Pausanias compte à Mycènes cinq tombeaux ; le tombeau d’Atrée, celui d’Agamemnon, celui d’Eurymédon, celui de Télédamus et de Pélops, et celui d’Electre. Il ajoute que Clytemnestre et Egisthe étaient enterrés hors des murs : ce serait donc le tombeau de Clylemnestre et d’Egisthe que j’aurais retrouvé ? Je l’ai indiqué à M. Fauvel, qui doit le chercher à son premier voyage à Argos singulière destinée qui me fait sortir tout exprès de Paris pour découvrir les cendres de Clytemnestre !

Nous laissâmes Némée à notre gauche, et nous poursuivîmes notre route : nous arrivâmes de bonne heure à Corinthe, par une espèce de plaine que traversent des courants d’eau et que divisent des monticules isolés, semblables à l’Acro-Corinthe, avec lequel ils se confondent. Nous aperçûmes celui-ci longtemps avant d’y arriver, comme une masse irrégulière de granit rougeâtre, couronnée d’une ligne de murs tortueux. Tous les voyageurs ont décrit Corinthe. Spon et Wheler visitèrent la citadelle, où ils retrouvèrent la fontaine Pyrène ; mais Chandler ne monta point à l’Acro-Corinthe, et M. Fauvel nous apprend que les Turcs n’y laissent plus entrer personne. En effet, je ne pus même obtenir la permission de me promener dans les environs, malgré les mouvements que se donna pour cela mon janissaire. Au reste, Pausanias dans sa Corinthie, et Plutarque dans la Vie d’Aratus, nous ont fait connaître parfaitement les monuments et les localités de l’Acro-Corinthe.

Nous étions venus descendre à un kan assez propre, placé au centre de la bourgade, et peu éloigné du bazar. Le janissaire partit pour la provision, Joseph prépara le dîner ; et pendant qu’ils étaient ainsi occupés j’allai rôder seul dans les environs.
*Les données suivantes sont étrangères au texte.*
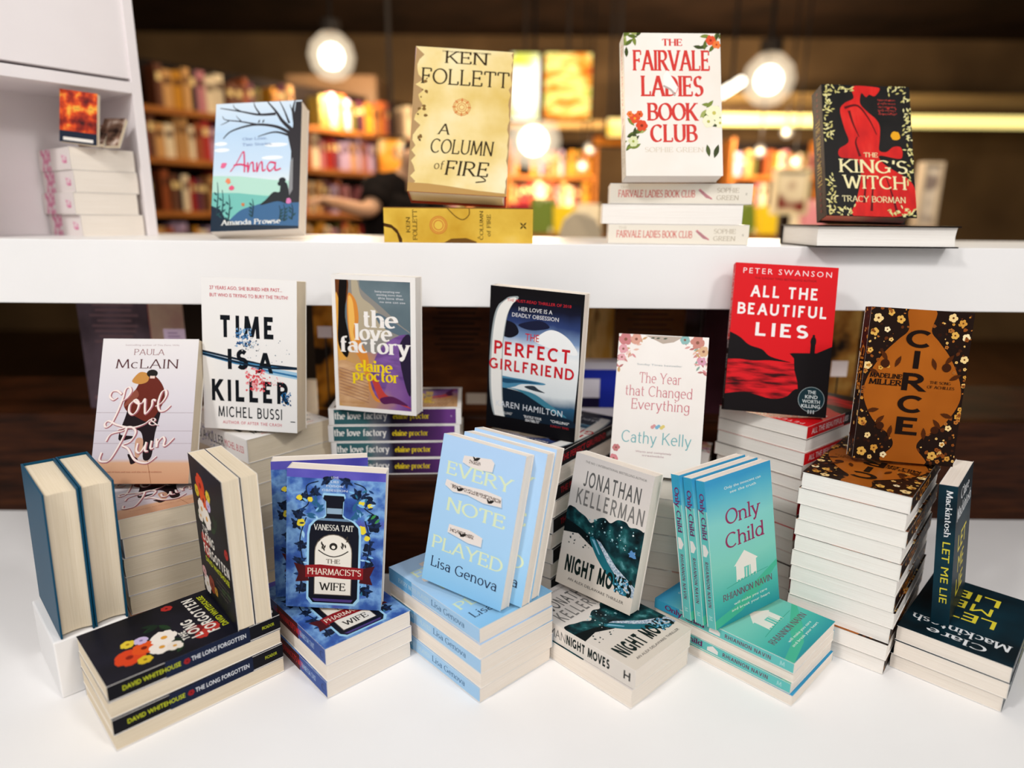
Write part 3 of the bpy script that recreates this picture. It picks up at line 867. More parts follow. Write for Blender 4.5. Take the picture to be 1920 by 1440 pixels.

Corinthe est situé au pied des montagnes, dans une plaine qui s’étend jusqu’à la mer de Crissa, aujourd’hui le golfe de Lépante, seul nom moderne qui dans la Grèce rivalise de beauté avec les noms antiques. Quand le temps est serein, on découvre par delà cette mer la cime de l’Hélicon et du Parnasse, mais on ne voit pas de la ville même la mer Saronique ; il faut pour cela monter à l’Acro-Corinthe : alors on aperçoit non seulement cette mer, mais les regards s’étendent jusqu’à la citadelle d’Athènes et jusqu’au cap Colonne : " C’est, dit Spon, une des plus belles vues de l’univers. " Je le crois aisément ; car même au pied de l’Acro-Corinthe la perspective est enchanteresse.